** START OF DATA SECTION **

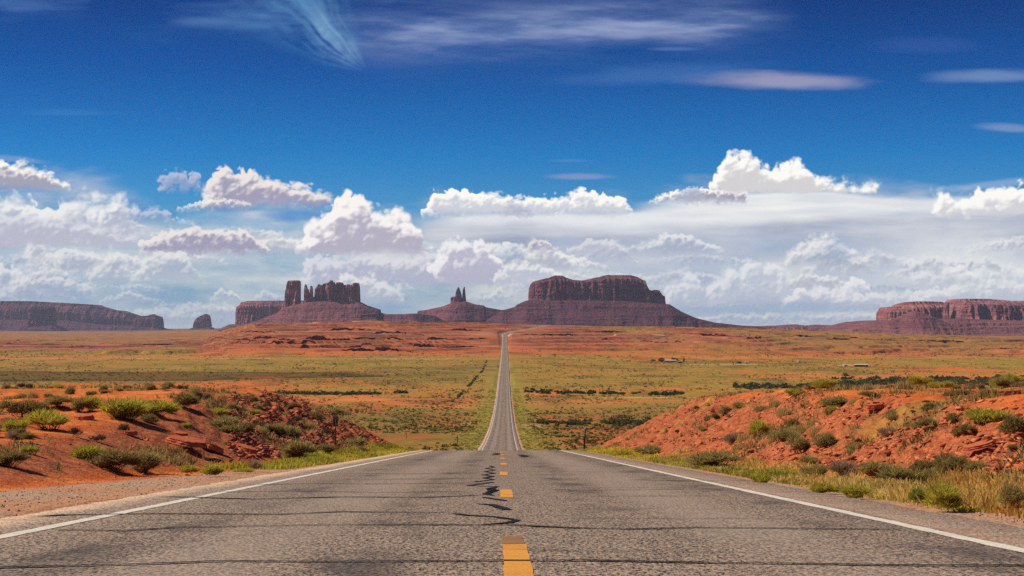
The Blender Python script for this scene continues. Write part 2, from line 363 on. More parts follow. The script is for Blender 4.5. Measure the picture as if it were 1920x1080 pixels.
class Mat:
    def __init__(s, name, rough=.9, spec=.2):
        s.m = bpy.data.materials.new(name); s.m.use_nodes = True
        s.t = s.m.node_tree; s.b = s.t.nodes['Principled BSDF']
        s.b.inputs['Roughness'].default_value = rough
        s.b.inputs['Specular IOR Level'].default_value = spec
        s.tc = s.t.nodes.new('ShaderNodeTexCoord')
    def n(s, t, **k):
        n = s.t.nodes.new(t)
        for a, b in k.items(): setattr(n, a, b)
        return n
    def link(s, a, b): s.t.links.new(a, b)
    def put(s, sock, v):
        if hasattr(v, 'is_linked'): s.link(v, sock)
        elif isinstance(v, (tuple, list)) and len(v) == 3 and sock.type == 'RGBA': sock.default_value = (*v, 1)
        else: sock.default_value = v
    def math(s, op, a, b=0.0, c=0.0, clamp=False):
        n = s.n('ShaderNodeMath', operation=op, use_clamp=clamp)
        s.put(n.inputs[0], a); s.put(n.inputs[1], b)
        if op in ('MULTIPLY_ADD',): s.put(n.inputs[2], c)
        return n.outputs[0]
    def noise(s, scale, detail=4, rough=.55, co=None, stretch=None, dist=0, kind='noise'):
        co = co or s.tc.outputs['Object']
        if stretch:
            mp = s.n('ShaderNodeMapping'); mp.inputs['Scale'].default_value = stretch
            s.link(co, mp.inputs[0]); co = mp.outputs[0]
        if kind == 'noise':
            n = s.n('ShaderNodeTexNoise'); n.inputs['Detail'].default_value = detail
            n.inputs['Roughness'].default_value = rough; n.inputs['Distortion'].default_value = dist
        else:
            n = s.n('ShaderNodeTexVoronoi')
            if kind == 'edge': n.feature = 'DISTANCE_TO_EDGE'
        n.inputs['Scale'].default_value = scale
        s.link(co, n.inputs['Vector'])
        return n.outputs['Distance'] if kind == 'edge' else n.outputs[0]
    def rng(s, v, a, b, c=0., d=1., smooth=False):
        n = s.n('ShaderNodeMapRange'); n.clamp = True
        if smooth: n.interpolation_type = 'SMOOTHSTEP'
        s.put(n.inputs[0], v); n.inputs[1].default_value = a; n.inputs[2].default_value = b
        n.inputs[3].default_value = c; n.inputs[4].default_value = d
        return n.outputs[0]
    def mix(s, f, a, b, mode='MIX'):
        n = s.n('ShaderNodeMixRGB', blend_type=mode)
        s.put(n.inputs[0], f); s.put(n.inputs[1], a); s.put(n.inputs[2], b)
        return n.outputs[0]
    def attr(s, name, chan=None):
        n = s.n('ShaderNodeAttribute', attribute_name=name)
        return n
    def sepc(s, sock):
        n = s.n('ShaderNodeSeparateColor'); s.link(sock, n.inputs[0]); return n.outputs
    def base(s, v): s.put(s.b.inputs['Base Color'], v); return s
    def bump(s, h, strength=.5, dist=.05, prev=None):
        n = s.n('ShaderNodeBump'); n.inputs['Strength'].default_value = strength; n.inputs['Distance'].default_value = dist
        s.put(n.inputs['Height'], h)
        if prev: s.link(prev, n.inputs['Normal'])
        s.link(n.outputs[0], s.b.inputs['Normal']); return n.outputs[0]

# ------------------------------------------------------------------ the lie of the land
_D = np.arange(-200, 9001, 1.0)
def _table(xs, ys):
    t = np.interp(_D, xs, ys)
    out = t.copy()
    for lo, w in ((0, 5), (160, 21), (600, 91), (1500, 201)):
        pad = np.pad(t, w, 'edge')
        k = np.hanning(2 * w + 1); k /= k.sum()
        sm = np.convolve(pad, k, 'same')[w:-w]
        wgt = ss(lo - 20, lo + 40, _D) if lo else np.ones_like(_D)
        out = lerp(out, sm, wgt)
    return out
BASE = ([150, 200, 250, 300, 340, 400, 500, 600, 700, 800, 1000, 1300, 1800, 2300, 2600, 3000, 3300, 3600, 4000, 9000],
        [-12.9, -17.9, -21.6, -24.3, -25.6, -28.6, -32.8, -36.2, -38.8, -40.6, -42.4, -41.5, -40.5, -38.0, -31.0, -15.0, -6.0, 0.4, 2.6, 5])
ROADZ = _table([-200, -30, 95, 112, *BASE[0]], [1.26, 1.26, -.765 - .0675 * 95, -8.55, *BASE[1]])
LEFTZ = _table([-200, 0, 15, 30, 40, 50, 60, 70, 80, 90, 100, 106, 125, *BASE[0]],
               [.8, -.8, -1.65, -2.25, -2.45, -2.55, -2.65, -2.85, -3.15, -3.55, -4.15, -4.6, -7.6, *BASE[1]])
RIGHTZ = _table([-200, 0, 20, 40, 60, 80, 100, 106, 125, *BASE[0]],
                [.8, -.2, -.95, -1.72, -2.42, -3.2, -4.3, -4.75, -7.6, *BASE[1]])
RX = ([-200, 0, 100, 334, 2960, 3010, 3060, 3120, 3300, 3500, 3750, 4200], [.12, .13, .25, .8, 14.4, 15.6, 20, 30, 66, 95, 118, 190])
_rx = np.interp(_D, *RX)
_k = np.hanning(41); _k /= _k.sum()
_rx = np.convolve(np.pad(_rx, 20, 'edge'), _k, 'same')[20:-20]
def road_z(y): return np.interp(y, _D, ROADZ)
def road_x(y): return np.interp(y, _D, _rx)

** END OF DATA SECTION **

Repeat verbatim all the material, but not the pictures.

The Blender Python script for this scene continues. Write part 2, from line 363 on. More parts follow. The script is for Blender 4.5. Measure the picture as if it were 1920x1080 pixels.
class Mat:
    def __init__(s, name, rough=.9, spec=.2):
        s.m = bpy.data.materials.new(name); s.m.use_nodes = True
        s.t = s.m.node_tree; s.b = s.t.nodes['Principled BSDF']
        s.b.inputs['Roughness'].default_value = rough
        s.b.inputs['Specular IOR Level'].default_value = spec
        s.tc = s.t.nodes.new('ShaderNodeTexCoord')
    def n(s, t, **k):
        n = s.t.nodes.new(t)
        for a, b in k.items(): setattr(n, a, b)
        return n
    def link(s, a, b): s.t.links.new(a, b)
    def put(s, sock, v):
        if hasattr(v, 'is_linked'): s.link(v, sock)
        elif isinstance(v, (tuple, list)) and len(v) == 3 and sock.type == 'RGBA': sock.default_value = (*v, 1)
        else: sock.default_value = v
    def math(s, op, a, b=0.0, c=0.0, clamp=False):
        n = s.n('ShaderNodeMath', operation=op, use_clamp=clamp)
        s.put(n.inputs[0], a); s.put(n.inputs[1], b)
        if op in ('MULTIPLY_ADD',): s.put(n.inputs[2], c)
        return n.outputs[0]
    def noise(s, scale, detail=4, rough=.55, co=None, stretch=None, dist=0, kind='noise'):
        co = co or s.tc.outputs['Object']
        if stretch:
            mp = s.n('ShaderNodeMapping'); mp.inputs['Scale'].default_value = stretch
            s.link(co, mp.inputs[0]); co = mp.outputs[0]
        if kind == 'noise':
            n = s.n('ShaderNodeTexNoise'); n.inputs['Detail'].default_value = detail
            n.inputs['Roughness'].default_value = rough; n.inputs['Distortion'].default_value = dist
        else:
            n = s.n('ShaderNodeTexVoronoi')
            if kind == 'edge': n.feature = 'DISTANCE_TO_EDGE'
        n.inputs['Scale'].default_value = scale
        s.link(co, n.inputs['Vector'])
        return n.outputs['Distance'] if kind == 'edge' else n.outputs[0]
    def rng(s, v, a, b, c=0., d=1., smooth=False):
        n = s.n('ShaderNodeMapRange'); n.clamp = True
        if smooth: n.interpolation_type = 'SMOOTHSTEP'
        s.put(n.inputs[0], v); n.inputs[1].default_value = a; n.inputs[2].default_value = b
        n.inputs[3].default_value = c; n.inputs[4].default_value = d
        return n.outputs[0]
    def mix(s, f, a, b, mode='MIX'):
        n = s.n('ShaderNodeMixRGB', blend_type=mode)
        s.put(n.inputs[0], f); s.put(n.inputs[1], a); s.put(n.inputs[2], b)
        return n.outputs[0]
    def attr(s, name, chan=None):
        n = s.n('ShaderNodeAttribute', attribute_name=name)
        return n
    def sepc(s, sock):
        n = s.n('ShaderNodeSeparateColor'); s.link(sock, n.inputs[0]); return n.outputs
    def base(s, v): s.put(s.b.inputs['Base Color'], v); return s
    def bump(s, h, strength=.5, dist=.05, prev=None):
        n = s.n('ShaderNodeBump'); n.inputs['Strength'].default_value = strength; n.inputs['Distance'].default_value = dist
        s.put(n.inputs['Height'], h)
        if prev: s.link(prev, n.inputs['Normal'])
        s.link(n.outputs[0], s.b.inputs['Normal']); return n.outputs[0]

# ------------------------------------------------------------------ the lie of the land
_D = np.arange(-200, 9001, 1.0)
def _table(xs, ys):
    t = np.interp(_D, xs, ys)
    out = t.copy()
    for lo, w in ((0, 5), (160, 21), (600, 91), (1500, 201)):
        pad = np.pad(t, w, 'edge')
        k = np.hanning(2 * w + 1); k /= k.sum()
        sm = np.convolve(pad, k, 'same')[w:-w]
        wgt = ss(lo - 20, lo + 40, _D) if lo else np.ones_like(_D)
        out = lerp(out, sm, wgt)
    return out
BASE = ([150, 200, 250, 300, 340, 400, 500, 600, 700, 800, 1000, 1300, 1800, 2300, 2600, 3000, 3300, 3600, 4000, 9000],
        [-12.9, -17.9, -21.6, -24.3, -25.6, -28.6, -32.8, -36.2, -38.8, -40.6, -42.4, -41.5, -40.5, -38.0, -31.0, -15.0, -6.0, 0.4, 2.6, 5])
ROADZ = _table([-200, -30, 95, 112, *BASE[0]], [1.26, 1.26, -.765 - .0675 * 95, -8.55, *BASE[1]])
LEFTZ = _table([-200, 0, 15, 30, 40, 50, 60, 70, 80, 90, 100, 106, 125, *BASE[0]],
               [.8, -.8, -1.65, -2.25, -2.45, -2.55, -2.65, -2.85, -3.15, -3.55, -4.15, -4.6, -7.6, *BASE[1]])
RIGHTZ = _table([-200, 0, 20, 40, 60, 80, 100, 106, 125, *BASE[0]],
                [.8, -.2, -.95, -1.72, -2.42, -3.2, -4.3, -4.75, -7.6, *BASE[1]])
RX = ([-200, 0, 100, 334, 2960, 3010, 3060, 3120, 3300, 3500, 3750, 4200], [.12, .13, .25, .8, 14.4, 15.6, 20, 30, 66, 95, 118, 190])
_rx = np.interp(_D, *RX)
_k = np.hanning(41); _k /= _k.sum()
_rx = np.convolve(np.pad(_rx, 20, 'edge'), _k, 'same')[20:-20]
def road_z(y): return np.interp(y, _D, ROADZ)
def road_x(y): return np.interp(y, _D, _rx)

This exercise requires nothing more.